Deriving expression as a function of another variable

[kenef]

I am attempting to understand how I can derive a new expression as a function of another variable in this existing expression. This is a college undergraduate course but I can't recall doing this much before, maybe in high school. I have taken all the way up to ODE's and PDE's.

The confusion that begins to arise is when attempting to manipulate this expression due to its trigonometric function.

With that being said, if one has an equation such that:

B(r) = Bsin(A f r + θ)

How can one solve to express this as a function of let's say f?
Any insight towards mathematical properties would be greatly appreciated!

 

[mfb]

What does "Bsin(A f r + θ)" mean? Is B a constant here? On the left side it appears to be a function.

You'll need inverse trigonometric functions.

 

[kenef]

What does "Bsin(A f r + θ)" mean? Is B a constant here? On the left side it appears to be a function.

You'll need inverse trigonometric functions.

Yes B is a constant, let's say the original amount.

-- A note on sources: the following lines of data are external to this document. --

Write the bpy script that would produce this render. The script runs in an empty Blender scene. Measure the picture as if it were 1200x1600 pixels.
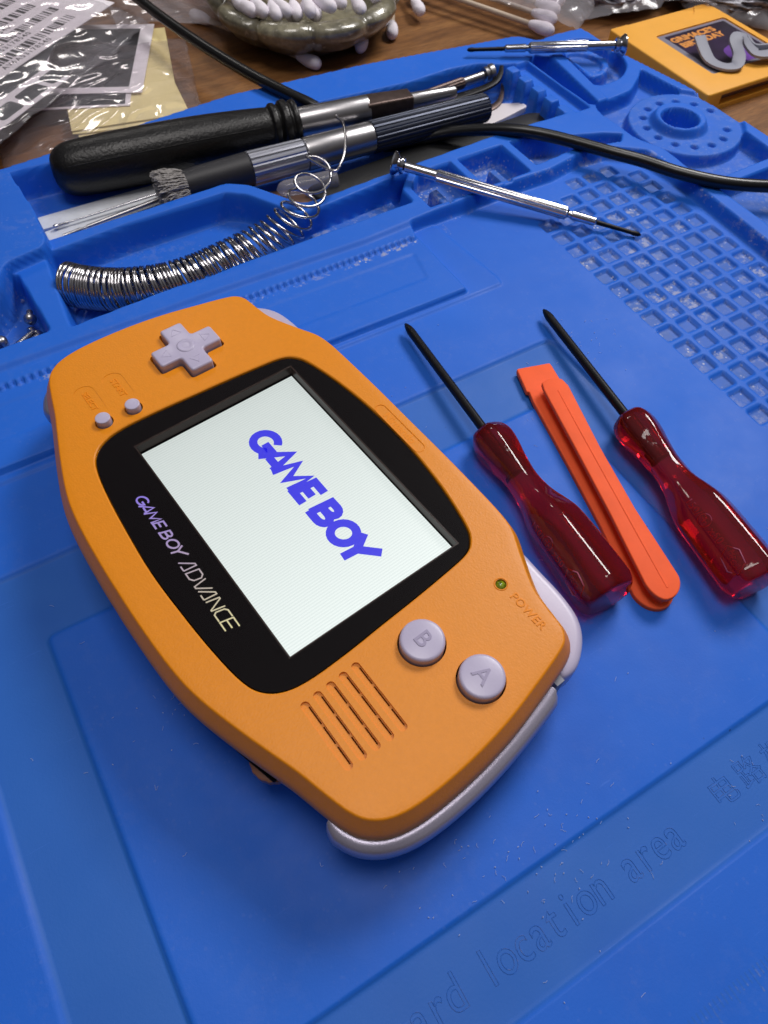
import bpy, math, random
import numpy as np
from mathutils import Vector, Matrix
SC = bpy.context.scene
COL = SC.collection
R = math.radians
MM = 0.001
# ------------------------------------------------------------------ camera
cam_d = bpy.data.cameras.new('camera'); cam = bpy.data.objects.new('camera', cam_d); COL.objects.link(cam)
SC.camera = cam
# rows: camera right, down, forward in the mat frame
_r = Vector((0.85960695, -0.51051407, 0.02124311)); _d = Vector((-0.41799848, -0.72652263, -0.54538256)); _f = Vector((0.29385907, 0.45993506, -0.83791801))
m = Matrix(((_r.x, -_d.x, -_f.x, 0), (_r.y, -_d.y, -_f.y, 0), (_r.z, -_d.z, -_f.z, 0), (0, 0, 0, 1)))
cam.matrix_world = Matrix.Translation(Vector((-30.921, -86.555, 154.788)) * MM) @ m
cam_d.sensor_fit = 'HORIZONTAL'; cam_d.sensor_width = 36; cam_d.lens = 36 * 1141.738 / 1200
cam_d.clip_start = 0.005; cam_d.clip_end = 20
cam_d.dof.use_dof = True; cam_d.dof.focus_distance = 0.172; cam_d.dof.aperture_fstop = 52
# ------------------------------------------------------------------ world and lamps
w = bpy.data.worlds.new('World'); SC.world = w; w.use_nodes = True
nt = w.node_tree; nt.nodes.clear()
wo = nt.nodes.new('ShaderNodeOutputWorld'); bg = nt.nodes.new('ShaderNodeBackground')
tc = nt.nodes.new('ShaderNodeTexCoord'); sp = nt.nodes.new('ShaderNodeSeparateXYZ'); cr = nt.nodes.new('ShaderNodeValToRGB')
nt.links.new(tc.outputs['Generated'], sp.inputs[0]); nt.links.new(sp.outputs['Z'], cr.inputs[0])
cr.color_ramp.elements[0].position = 0.0; cr.color_ramp.elements[0].color = (0.045, 0.035, 0.03, 1)
cr.color_ramp.elements[1].position = 1.0; cr.color_ramp.elements[1].color = (0.50, 0.50, 0.54, 1)
e = cr.color_ramp.elements.new(0.35); e.color = (0.13, 0.115, 0.11, 1)
nt.links.new(cr.outputs[0], bg.inputs[0]); nt.links.new(bg.outputs[0], wo.inputs[0]); bg.inputs[1].default_value = 0.44


def area_light(name, loc, target, sx, sy, power, color):
    l = bpy.data.lights.new(name, 'AREA'); l.shape = 'RECTANGLE'; l.size = sx * MM; l.size_y = sy * MM; l.energy = power; l.color = color
    o = bpy.data.objects.new(name, l); COL.objects.link(o); o.location = Vector(loc) * MM
    d = (Vector(target) - Vector(loc)).normalized(); o.rotation_euler = d.to_track_quat('-Z', 'Y').to_euler(); return o


area_light('ceiling_light', (20, 30, 950), (20, 20, 0), 360, 320, 2.7, (1.0, 0.95, 0.92))
area_light('side_lamp', (560, 230, 640), (60, 30, 0), 300, 240, 4.5, (1.0, 0.97, 0.95))
area_light('added_back_light', (250, 1650, 1250), (60, 100, 0), 300, 220, 1.8, (1.0, 0.95, 0.9))  # added light behind the scene to raise highlights on films, metals and dish
SC.view_settings.view_transform = 'Standard'; SC.view_settings.look = 'None'; SC.view_settings.gamma = 1; SC.view_settings.use_curve_mapping = False
SC.view_settings.exposure = 0.0
SC.render.engine = 'CYCLES'
SC.cycles.max_bounces = 12; SC.cycles.transmission_bounces = 10; SC.cycles.transparent_max_bounces = 24
SC.cycles.caustics_refractive = True

# ------------------------------------------------------------------ materials


def s2l(c):
    return tuple((x / 255 / 12.92 if x / 255 <= 0.04045 else ((x / 255 + 0.055) / 1.055) ** 2.4) for x in c) + (1,)


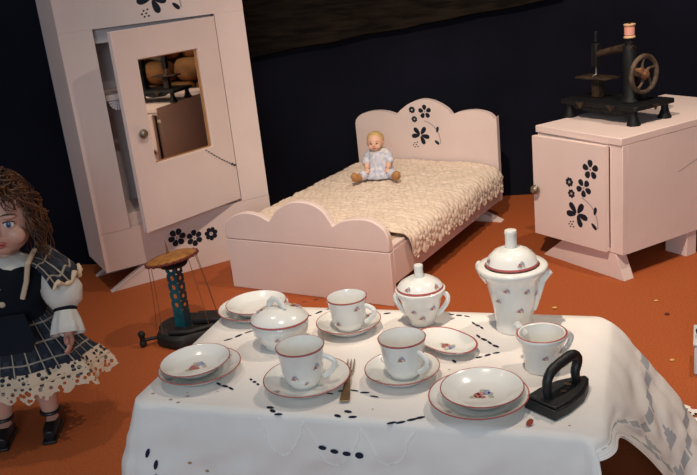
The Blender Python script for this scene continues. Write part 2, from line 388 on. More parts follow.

I was thinking that perhaps one might need to use Laplace transform

 

[jtbell]

If $x = \sin(y)$, then $y = \sin^{-1}(x)$. Or to use an alternative notation, $y = \arcsin(x)$. But surely you've seen this already, if you've studied ODEs and PDEs.

 

[Mark44]

B(r) = Bsin(A f r + θ)

I was thinking that perhaps one might need to use Laplace transform

Laplace transforms? No, this is much simpler than that.

Let's rewrite the equation above as g(r) = Bsin(Afr + θ) so that B doesn't have two different roles.
1. Divide both sides by B
2. Take the inverse sine of both sides
3. Etc.

 

[Mark44]

Thread moved as it doesn't appear to have anything to do directly with Calculus...

 

[kenef]

Thread moved as it doesn't appear to have anything to do directly with Calculus...

Thank you, it was originally under General Math, and someone moved it to Calculus. Its not really related to "Calculus" as you have said. I will take your suggestion for the solution, thank you!